The spokesman for the Iranian Foreign Ministry, Esmaeil Baqaei, strongly lashed out this Friday at the French Foreign Minister, Jean-Noël Barrot, whom he holds responsible for "complicity" and "hypocrisy" after the head of the French diplomacy recently stated that the Iranian citizenry was "the big loser of the agreement" reached between the United States and Iran.
"Mr. Minister, hypocrisy remains a distinctive feature of French political culture; a vice that, as Molière rightly observed in his 1664 masterpiece, Tartuffe, or the Impostor, 'has become fashionable.' You remained silent - and even became complicit - while Iranian cities were savagely bombed and innocent citizens were massacred," argued the Iranian spokesman.
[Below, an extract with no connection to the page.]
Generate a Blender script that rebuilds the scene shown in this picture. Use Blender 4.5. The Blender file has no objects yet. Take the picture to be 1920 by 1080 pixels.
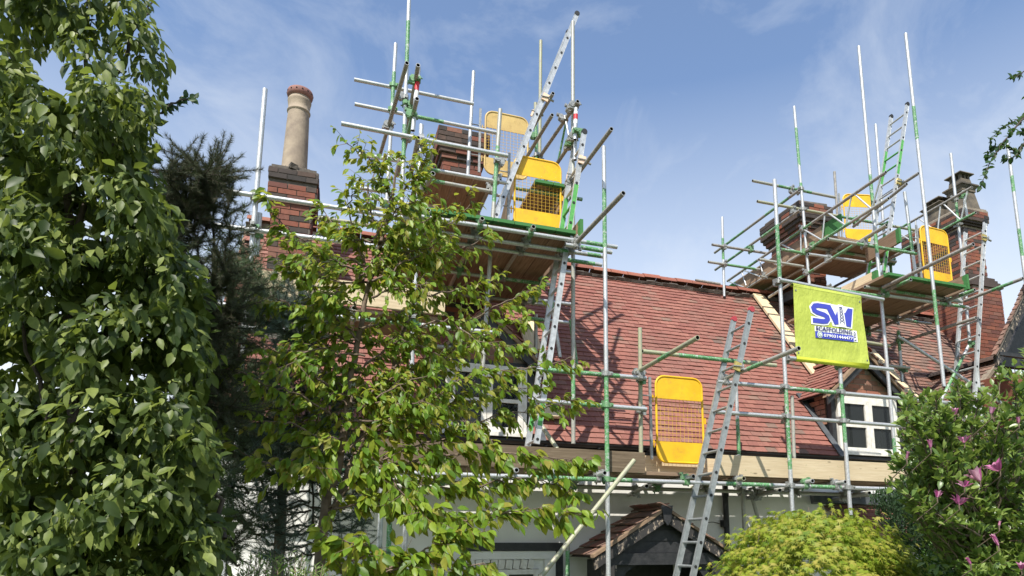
import bpy, bmesh, math, random
import numpy as np
from mathutils import Vector, Matrix
random.seed(7); rng = np.random.default_rng(7)
S = bpy.context.scene; COL = S.collection
rad = math.radians
# ------------------------------------------------------------------ camera
YAW = rad(19.0); FPX = 1252.0; PPX, PPY = 1054.0, 789.0; PITCH = math.atan(231/1252)
EYE = Vector((0, 0, 2.2))
cR = Vector((math.cos(YAW), -math.sin(YAW), 0))
cF = Vector((math.sin(YAW)*math.cos(PITCH), math.cos(YAW)*math.cos(PITCH), math.sin(PITCH)))
cU = cR.cross(cF)
cam = bpy.data.cameras.new('camera'); camo = bpy.data.objects.new('camera', cam); COL.objects.link(camo)
camo.matrix_world = Matrix((( cR.x, cU.x, -cF.x, EYE.x), (cR.y, cU.y, -cF.y, EYE.y), (cR.z, cU.z, -cF.z, EYE.z), (0, 0, 0, 1)))
cam.sensor_width = 36; cam.sensor_fit = 'HORIZONTAL'; cam.lens = FPX/1920*36
cam.shift_x = (960-PPX)/1920; cam.shift_y = (PPY-540)/1920
cam.clip_start = .05; cam.clip_end = 3000
S.camera = camo
# ------------------------------------------------------------------ light
SUN = Vector((-.37, -.50, .82)).normalized()
w = bpy.data.worlds.new('World'); S.world = w; w.use_nodes = True
nt = w.node_tree; nt.nodes.clear()
wo = nt.nodes.new('ShaderNodeOutputWorld'); bg = nt.nodes.new('ShaderNodeBackground')
sky = nt.nodes.new('ShaderNodeTexSky'); sky.sky_type = 'NISHITA'; sky.sun_disc = False
sky.sun_elevation = math.asin(SUN.z); sky.sun_rotation = math.atan2(SUN.x, SUN.y)
sky.air_density = 1.0; sky.dust_density = .4; sky.ozone_density = 3.0
tc = nt.nodes.new('ShaderNodeTexCoord')
mp = nt.nodes.new('ShaderNodeMapping'); mp.inputs['Scale'].default_value = (2.2, 2.2, 3.0); mp.inputs['Rotation'].default_value = (0.3, .5, .4)
ns = nt.nodes.new('ShaderNodeTexNoise'); ns.inputs['Scale'].default_value = 2.1; ns.inputs['Detail'].default_value = 10; ns.inputs['Roughness'].default_value = .60; ns.inputs['Distortion'].default_value = .6
mr = nt.nodes.new('ShaderNodeMapRange'); mr.inputs['From Min'].default_value = .48; mr.inputs['From Max'].default_value = .74; mr.inputs['To Max'].default_value = .42
sep = nt.nodes.new('ShaderNodeSeparateXYZ')
hz = nt.nodes.new('ShaderNodeMapRange'); hz.inputs['From Min'].default_value = .12; hz.inputs['From Max'].default_value = .60; hz.inputs['To Min'].default_value = .8; hz.inputs['To Max'].default_value = 0.03
mx0 = nt.nodes.new('ShaderNodeMix'); mx0.data_type = 'RGBA'; mx0.inputs['B'].default_value = (5.4, 5.4, 5.1, 1)
mx = nt.nodes.new('ShaderNodeMix'); mx.data_type = 'RGBA'; mx.inputs['B'].default_value = (3.8, 4.1, 4.5, 1)
L = nt.links.new
L(tc.outputs['Generated'], mp.inputs['Vector']); L(mp.outputs['Vector'], ns.inputs['Vector']); L(ns.outputs['Fac'], mr.inputs['Value'])
L(tc.outputs['Generated'], sep.inputs[0]); L(sep.outputs['Z'], hz.inputs['Value']); L(hz.outputs[0], mx0.inputs['Factor'])
L(sky.outputs[0], mx0.inputs['A']); L(mx0.outputs['Result'], mx.inputs['A']); L(mr.outputs[0], mx.inputs['Factor'])
L(mx.outputs['Result'], bg.inputs[0]); L(bg.outputs[0], wo.inputs[0]); bg.inputs[1].default_value = .148
sun = bpy.data.lights.new('sun', 'SUN'); sun.energy = 4.8; sun.angle = rad(.55); sun.color = (1, .95, .87)
so = bpy.data.objects.new('sun', sun); COL.objects.link(so); so.rotation_euler = SUN.to_track_quat('Z', 'Y').to_euler()
S.view_settings.view_transform = 'Standard'; S.view_settings.look = 'None'; S.view_settings.exposure = 0.6; S.view_settings.gamma = 1; S.view_settings.use_curve_mapping = False
S.render.engine = 'CYCLES'
# ------------------------------------------------------------------ measuring helpers (photo pixel -> point on a real plane of the house)
def ray(x, y): return cR*(x-PPX) + cU*(PPY-y) + cF*FPX
def pl(x, y, ax, v):
    d = ray(x, y); return EYE + d*((v-EYE[ax])/d[ax])
def Y(x, y, v): return pl(x, y, 1, v)
def Z(x, y, v): return pl(x, y, 2, v)
# ------------------------------------------------------------------ materials
def mat(name, rough=.7, metal=0., spec=.5):
    m = bpy.data.materials.new(name); m.use_nodes = True
    b = m.node_tree.nodes['Principled BSDF']; b.inputs['Roughness'].default_value = rough; b.inputs['Metallic'].default_value = metal
    b.inputs['Specular IOR Level'].default_value = spec
    return m, m.node_tree, b
def N(nt, t, **k):
    n = nt.nodes.new(t)
    for a, v in k.items():
        if a.startswith('i_'):
            n.inputs[a[2:].replace('_', ' ')].default_value = v
        else: setattr(n, a, v)
    return n
def noise(nt, scale, detail=4, rough=.55, vec=None, stretch=None):
    n = N(nt, 'ShaderNodeTexNoise'); n.inputs['Scale'].default_value = scale; n.inputs['Detail'].default_value = detail; n.inputs['Roughness'].default_value = rough
    if vec is None:
        g = N(nt, 'ShaderNodeNewGeometry'); vec = g.outputs['Position']
    if stretch:
        mp = N(nt, 'ShaderNodeMapping'); mp.inputs['Scale'].default_value = stretch; nt.links.new(vec, mp.inputs['Vector']); vec = mp.outputs['Vector']
    nt.links.new(vec, n.inputs['Vector']); return n.outputs['Fac']
def ramp(nt, fac, stops):
    r = N(nt, 'ShaderNodeValToRGB'); e = r.color_ramp.elements
    while len(e) < len(stops): e.new(.5)
    for i, (p, c) in enumerate(stops): e[i].position = p; e[i].color = (*c, 1) if len(c) == 3 else c
    nt.links.new(fac, r.inputs['Fac']); return r.outputs['Color']
def mixc(nt, fac, a, b, mode='MIX'):
    m = N(nt, 'ShaderNodeMix', data_type='RGBA', blend_type=mode)
    for s, v in (('Factor', fac), ('A', a), ('B', b)):
        if isinstance(v, (int, float)): m.inputs[s].default_value = v
        elif isinstance(v, tuple): m.inputs[s].default_value = (*v, 1)
        else: nt.links.new(v, m.inputs[s])
    return m.outputs['Result']
def mth(nt, op, a, b=None):
    m = N(nt, 'ShaderNodeMath', operation=op)
    for i, v in enumerate((a, b)):
        if v is None: continue
        if isinstance(v, (int, float)): m.inputs[i].default_value = v
        else: nt.links.new(v, m.inputs[i])
    return m.outputs[0]
def mrange(nt, v, a, b, c=0., d=1.):
    m = N(nt, 'ShaderNodeMapRange'); nt.links.new(v, m.inputs[0])
    for i, x in enumerate((a, b, c, d)): m.inputs[i+1].default_value = x
    return m.outputs[0]
def bump(nt, b, h, st=.3, dist=.01):
    n = N(nt, 'ShaderNodeBump'); n.inputs['Strength'].default_value = st; n.inputs['Distance'].default_value = dist
    nt.links.new(h, n.inputs['Height']); nt.links.new(n.outputs[0], b.inputs['Normal'])
def tone(nt):      # per-piece random value: face attribute for joined pieces plus the object's own random number
    a = N(nt, 'ShaderNodeAttribute', attribute_name='tone'); o = N(nt, 'ShaderNodeObjectInfo')
    return mth(nt, 'FRACT', mth(nt, 'ADD', a.outputs['Fac'], o.outputs['Random']))
def simple(name, c1, c2=None, rough=.7, metal=0., sc=8, bs=0., spec=.5, bsc=40):
    m, nt, b = mat(name, rough, metal, spec)
    if c2 is None: b.inputs['Base Color'].default_value = (*c1, 1)
    else: nt.links.new(ramp(nt, noise(nt, sc, 6), [(.3, c1), (.7, c2)]), b.inputs['Base Color'])
    if bs: bump(nt, b, noise(nt, bsc, 5), bs, .01)
    return m
def make_tube():
    m, nt, b = mat('scaffold_tube', .42, .0)
    a = N(nt, 'ShaderNodeAttribute', attribute_name='paint'); sp = N(nt, 'ShaderNodeSeparateColor'); nt.links.new(a.outputs['Color'], sp.inputs[0])
    n1 = noise(nt, 34, 5, .6); n2 = noise(nt, 9, 5, .6); n3 = noise(nt, 70, 4, .65)
    galv = mixc(nt, mrange(nt, n3, .35, .65), (.42, .43, .43), (.62, .63, .63))
    galv = mixc(nt, mrange(nt, n2, .5, .72, 0, .6), galv, (.34, .34, .32))
    moss = mixc(nt, mrange(nt, n1, .35, .62), (.30, .27, .22), (.34, .36, .21))
    dull = mixc(nt, mrange(nt, n1, .35, .65), (.19, .175, .155), (.34, .32, .29))
    grn = mixc(nt, mrange(nt, n2, .35, .7), (.055, .19, .06), (.11, .31, .11))
    grn = mixc(nt, mrange(nt, n3, .52, .62, 0, .7), grn, (.42, .46, .42)); grn = mixc(nt, mrange(nt, noise(nt, 16, 8, .75), .55, .60, 0, .85), grn, (.46, .47, .46))
    c = mixc(nt, sp.outputs[1], galv, moss); c = mixc(nt, sp.outputs[2], c, dull)
    sp1 = noise(nt, 120, 3, .7); c = mixc(nt, mrange(nt, sp1, .66, .70, 0, .8), c, (.52, .50, .46)); c = mixc(nt, mrange(nt, noise(nt, 45, 5, .7), .66, .73, 0, .7), c, (.20, .10, .05))
    gf = mrange(nt, mth(nt, 'ADD', sp.outputs[0], mth(nt, 'MULTIPLY', mth(nt, 'SUBTRACT', n1, .5), 1.5)), .46, .54)
    c = mixc(nt, gf, c, grn); nt.links.new(c, b.inputs['Base Color'])
    notpaint = mth(nt, 'SUBTRACT', 1., mth(nt, 'MAXIMUM', gf, mth(nt, 'MAXIMUM', sp.outputs[1], sp.outputs[2])))
    nt.links.new(mth(nt, 'MULTIPLY', notpaint, .55), b.inputs['Metallic'])
    nt.links.new(mrange(nt, n2, .3, .7, .36, .55), b.inputs['Roughness']); bump(nt, b, n3, .15, .003)
    return m
def make_wood(name, c1, c2, c3, knots=True, green=False):
    m, nt, b = mat(name, .78, 0, .3)
    a = N(nt, 'ShaderNodeAttribute', attribute_name='bc'); v = a.outputs['Vector']
    g = noise(nt, 3.2, 7, .6, v, (1, 14, 14)); g2 = noise(nt, 26, 4, .6, v, (.25, 9, 9)); g3 = noise(nt, 1.3, 3, .5, v)
    c = ramp(nt, g, [(.3, c1), (.55, c2), (.75, c3)])
    c = mixc(nt, mrange(nt, g2, .45, .7, 0, .45), c, tuple(x*.55 for x in c1))
    c = mixc(nt, mrange(nt, g3, .45, .75, 0, .4), c, tuple(x*.6 for x in c2))
    t = tone(nt); c = mixc(nt, mrange(nt, t, 0, 1, 0, .5), c, tuple(x*.5 for x in c2), 'MIX')
    if knots:
        vo = N(nt, 'ShaderNodeTexVoronoi'); vo.inputs['Scale'].default_value = 1.; mp = N(nt, 'ShaderNodeMapping'); mp.inputs['Scale'].default_value = (3.1, 9, 9)
        nt.links.new(v, mp.inputs['Vector']); nt.links.new(mp.outputs[0], vo.inputs['Vector'])
        c = mixc(nt, mrange(nt, vo.outputs['Distance'], .05, .11, .85, 0), c, tuple(x*.3 for x in c1))
    if green:
        a2 = N(nt, 'ShaderNodeAttribute', attribute_name='gend')
        gg = mrange(nt, mth(nt, 'ADD', a2.outputs['Fac'], mth(nt, 'MULTIPLY', mth(nt, 'SUBTRACT', noise(nt, 16, 5, .7), .5), 2.6)), .40, .60)
        c = mixc(nt, gg, c, (.05, .17, .05))
    nt.links.new(c, b.inputs['Base Color']); bump(nt, b, g2, .35, .004)
    return m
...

The origin of the diplomatic clash lies in an interview in which Barrot maintained that the population of Iran is "the big loser of the war" after the pre-agreement sealed between Washington and Tehran, presenting the Persian country as a society "trapped between repression" (by the Iranian Government) and bombings (by the United States and Israel).
The Foreign Ministry representative in Tehran also resorted to irony to criticize Paris's sudden awakening of "selective conscience," considering that France only positions itself as a defender of human rights on the international stage when it aligns with its strategic priorities.
This exchange of accusations occurs in the context of the pre-agreement sealed between Washington and Tehran, materialized last Wednesday night with a 60-day truce, during which an attempt will be made to close a definitive pact covering the Iranian nuclear program, the unrestricted reopening of the Strait of Hormuz, and the establishment of a reconstruction fund valued at 300 billion dollars (about 260 billion euros).
During this negotiation period, the White House plans to provisionally suspend sanctions on Iran's oil and petrochemical products, in addition to proceeding with the unblocking of Iranian assets and properties held abroad.
This new diplomatic incident also intensifies tensions between Iran and European capitals. At the beginning of the month, the Iranian Executive had already described the European Union as "hypocritical" for censoring its retaliatory attacks against US bases, actions that Tehran emphatically defends as covered by "legitimate defense".